Wie erklären Sie sich die zunehmende Gewalt gegen Beamte?

Neumann: Einer der Gründe ist sicherlich, dass sich unsere Gesellschaft allein über ökonomische Maßstäbe definiert. Was bringt ein Mensch? Was leistet er? Fragen wie diese stehen im Vordergrund. Ein respektvoller und höflicher Umgang ist nicht mehr selbstverständlich. Respektlosigkeit beginnt zum Beispiel beim Parken in zweiter Reihe, geht über das Zuparken von Feuerwehreinfahrten bis zum Bepöbeln und Beleidigen von Polizisten. Der Höhepunkt ist erreicht, wenn Beamte körperlich attackiert werden. Wenn nichts mehr Respekt genießt, hat irgendwann auch nichts mehr einen Wert.

In der Studie der Polizei berichten Beamte von Frust und Enttäuschung über den fehlenden Respekt. Was will Hamburg jetzt für seine Polizisten tun?

Neumann: Diese interne Befragung ist die Grundlage für den Polizeipräsidenten, mir Vorschläge zu unterbreiten, wie wir die Situation verbessern können. Aber diese Vorschläge gibt es noch nicht, da die Befragung noch ausgewertet wird. Was in der Praxis möglich ist, werden wir dann in Angriff nehmen. Zudem soll die Ausbildung der Polizisten noch weiter optimiert werden. Es darf jedoch nicht vergessen werden, dass nicht die Polizei das Problem ist - das Problem sind die Menschen, die Beamten gegenüber gewalttätig werden. Zudem kann ein gesamtgesellschaftliches Problem nicht allein von der Polizei gelöst werden.

Wer ist noch gefragt?

Neumann: Jeder einzelne Bürger ist dazu aufgefordert, Zivilcourage zu zeigen. Wenn jemand mitbekommt, dass sich Mitmenschen respektlos verhalten, sollte er den Mut haben, diese darauf hinzuweisen. Wir haben ein paar Regeln in unserer Gesellschaft - an diese sollte sich jeder halten, damit ein Miteinander funktioniert. Zudem sollten sich Erwachsene ihrer Vorbildfunktion bewusst sein. Wenn ein Vater in einer Verkehrskontrolle einen Polizisten vor den Augen seines Sohnes bepöbelt, wird sich der Junge später vermutlich genauso respektlos verhalten.

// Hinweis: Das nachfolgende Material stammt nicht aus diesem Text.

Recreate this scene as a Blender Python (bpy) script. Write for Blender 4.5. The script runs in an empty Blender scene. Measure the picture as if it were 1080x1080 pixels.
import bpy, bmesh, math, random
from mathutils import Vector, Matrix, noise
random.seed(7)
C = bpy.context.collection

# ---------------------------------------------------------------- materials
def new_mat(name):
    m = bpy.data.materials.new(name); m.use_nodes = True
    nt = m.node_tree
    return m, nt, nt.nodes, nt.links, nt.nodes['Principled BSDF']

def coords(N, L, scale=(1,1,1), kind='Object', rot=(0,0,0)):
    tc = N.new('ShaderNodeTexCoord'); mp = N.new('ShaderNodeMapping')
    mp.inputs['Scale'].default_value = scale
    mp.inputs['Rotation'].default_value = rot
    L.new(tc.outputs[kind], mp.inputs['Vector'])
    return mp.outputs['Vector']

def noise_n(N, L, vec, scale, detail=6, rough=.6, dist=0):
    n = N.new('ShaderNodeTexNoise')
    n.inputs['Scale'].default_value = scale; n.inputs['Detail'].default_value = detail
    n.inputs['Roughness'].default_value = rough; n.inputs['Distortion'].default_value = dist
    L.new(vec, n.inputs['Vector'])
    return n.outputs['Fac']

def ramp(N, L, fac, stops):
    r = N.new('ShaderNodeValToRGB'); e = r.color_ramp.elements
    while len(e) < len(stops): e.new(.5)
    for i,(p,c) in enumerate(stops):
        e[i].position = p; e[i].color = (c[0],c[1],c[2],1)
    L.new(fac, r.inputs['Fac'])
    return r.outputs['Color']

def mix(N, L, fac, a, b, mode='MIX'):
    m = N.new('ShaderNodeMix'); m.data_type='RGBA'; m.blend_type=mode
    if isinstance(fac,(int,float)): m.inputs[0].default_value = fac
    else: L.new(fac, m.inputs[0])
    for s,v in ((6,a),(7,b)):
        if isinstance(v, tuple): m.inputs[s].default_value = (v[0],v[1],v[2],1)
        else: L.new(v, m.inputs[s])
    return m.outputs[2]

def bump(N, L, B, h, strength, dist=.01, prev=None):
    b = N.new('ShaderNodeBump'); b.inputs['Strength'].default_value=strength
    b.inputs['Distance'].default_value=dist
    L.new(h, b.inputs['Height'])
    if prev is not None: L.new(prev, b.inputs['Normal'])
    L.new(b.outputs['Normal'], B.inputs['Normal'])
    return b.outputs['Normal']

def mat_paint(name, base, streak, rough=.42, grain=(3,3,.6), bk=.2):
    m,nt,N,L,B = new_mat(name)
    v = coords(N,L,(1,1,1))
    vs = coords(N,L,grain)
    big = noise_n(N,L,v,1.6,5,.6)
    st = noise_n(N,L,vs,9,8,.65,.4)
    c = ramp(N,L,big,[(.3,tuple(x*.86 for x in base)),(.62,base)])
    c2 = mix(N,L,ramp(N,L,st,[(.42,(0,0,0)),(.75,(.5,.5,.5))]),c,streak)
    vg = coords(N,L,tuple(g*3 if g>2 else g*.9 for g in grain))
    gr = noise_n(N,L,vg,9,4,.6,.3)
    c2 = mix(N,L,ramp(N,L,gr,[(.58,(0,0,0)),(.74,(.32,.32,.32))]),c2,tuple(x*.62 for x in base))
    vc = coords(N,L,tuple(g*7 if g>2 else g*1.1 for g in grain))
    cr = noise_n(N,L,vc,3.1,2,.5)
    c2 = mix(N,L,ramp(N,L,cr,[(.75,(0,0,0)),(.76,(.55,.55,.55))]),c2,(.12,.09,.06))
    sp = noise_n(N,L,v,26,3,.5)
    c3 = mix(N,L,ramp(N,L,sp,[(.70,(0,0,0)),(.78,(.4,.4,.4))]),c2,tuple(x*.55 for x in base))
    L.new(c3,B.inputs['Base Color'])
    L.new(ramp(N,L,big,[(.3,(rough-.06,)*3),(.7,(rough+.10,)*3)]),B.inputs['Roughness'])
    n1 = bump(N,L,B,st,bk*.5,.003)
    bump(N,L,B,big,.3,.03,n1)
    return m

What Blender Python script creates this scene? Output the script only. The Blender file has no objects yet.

Was ist bislang geschehen, um dem Trend entgegenzuwirken, dass Gewalt gegen die Polizei ausgeübt wird?

Neumann: Der Bundestag hat beschlossen, die Höchststrafe für Widerstand gegen Polizeibeamte von zwei auf drei Jahre Haft zu erhöhen. Ich hoffe, dass die Richter dieses Strafmaß künftig auch nutzen. Gewalt gegen Polizisten ist kein Kavaliersdelikt. Repression allein hilft jedoch nicht, die Situation zu verbessern. Wir müssen auch Kopf und Herz der Menschen gewinnen, wenn wir Respekt und Höflichkeit im Umgang miteinander stärken wollen.